On June 29, the European Commission hosted the Digital Single Market Cloud Stakeholder Meeting. The purpose of the meeting was to interact with the broadest possible collection of stakeholders, wrap up the work done by the Cloud Select Industry Group, and discuss how to best build on previous key deliverables in order to effectively address cloud-related opportunities and challenges in a rapidly changing environment.
The opening keynote by the European Commissioner Pearse O'Donohue, acting director of Future Networks, discussed the achievements under the European Cloud Strategy. Presentations on the achievements and key deliverables of the C-SIG group included, in relation to the General Data Protection Regulation, areas such as code of conduct, service level agreements, standardization and certification. The commission encourages the organizations to talk to more industry groups and other industries in other sectors.
Take the code of conduct, for example, the purpose is to provide users and SMEs more choices, not narrow them, and to bring them in to be more involved. For a small company, they might not have the resources for legal like the big enterprises do to handle all the regulation requirements.

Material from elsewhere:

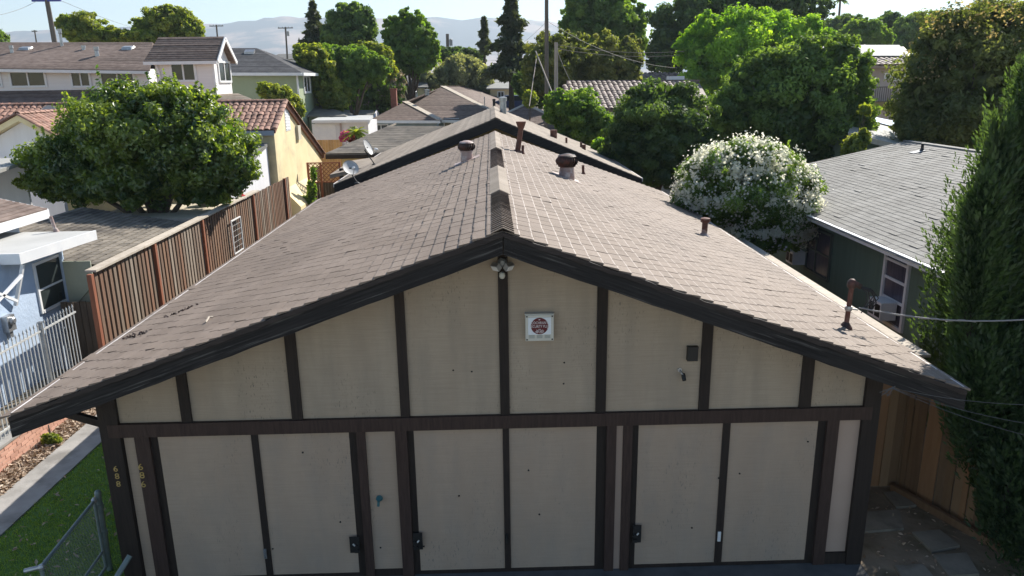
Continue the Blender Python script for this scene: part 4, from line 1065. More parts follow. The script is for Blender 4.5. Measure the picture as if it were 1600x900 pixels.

Recently, the European Commission had a review of the digital single market and concluded that the market needs more industry players, a cohesive system, inputs from industries, and more importantly, involvements from users and other public sectors. While cybersecurity is still an issue, “the mandate of the European Union Agency for Network and Information Security (ENISA), is to align it to the new EU-wide framework on cybersecurity leading to improved security in the EU. The Commission will also work to propose additional measures on cyber security standards, certification and labeling to make connected objects more cyber secure.”
The commissioner also paid homage to Joe Alhadeff for his great contribution in the C-SIG initiatives. As part of the C-SIG group for the code of conduct, he was instrumental in developing the EU Code of Conduct for Cloud Service Providers' community and was the key driver in designing the code since its inception in December 2012. The EU Code of Conduct for Cloud Service Providers applies to any type of the CSP (including IaaS, PaaS and SaaS), any CSP that processes personal data, and any CSP that is in scope of meeting the requirements of EU data protection laws.
Following the conclusion of the C-SIG review, European Commissioner Pierre Chastanet, acting head of unit at DGCONNECT E2, presented the next step toward an effective engagement of cloud stakeholders in the context of the Digital Single Market's midterm review of May 2017. Snapshots on main challenges and opportunities in a rapidly changing digital market were also presented in the areas of data portability, SME-friendly ecosystem, financial sectors and public sector opinion. According to the public sector, many current proposals did not address the regulation's implications when offering technology, such as data location, which did not provide much information on confidentiality.
In closing, the commissioner announced that June 29 marked the end of the C-SIG working group. However, new faces, new configuration and new work streams are still needed.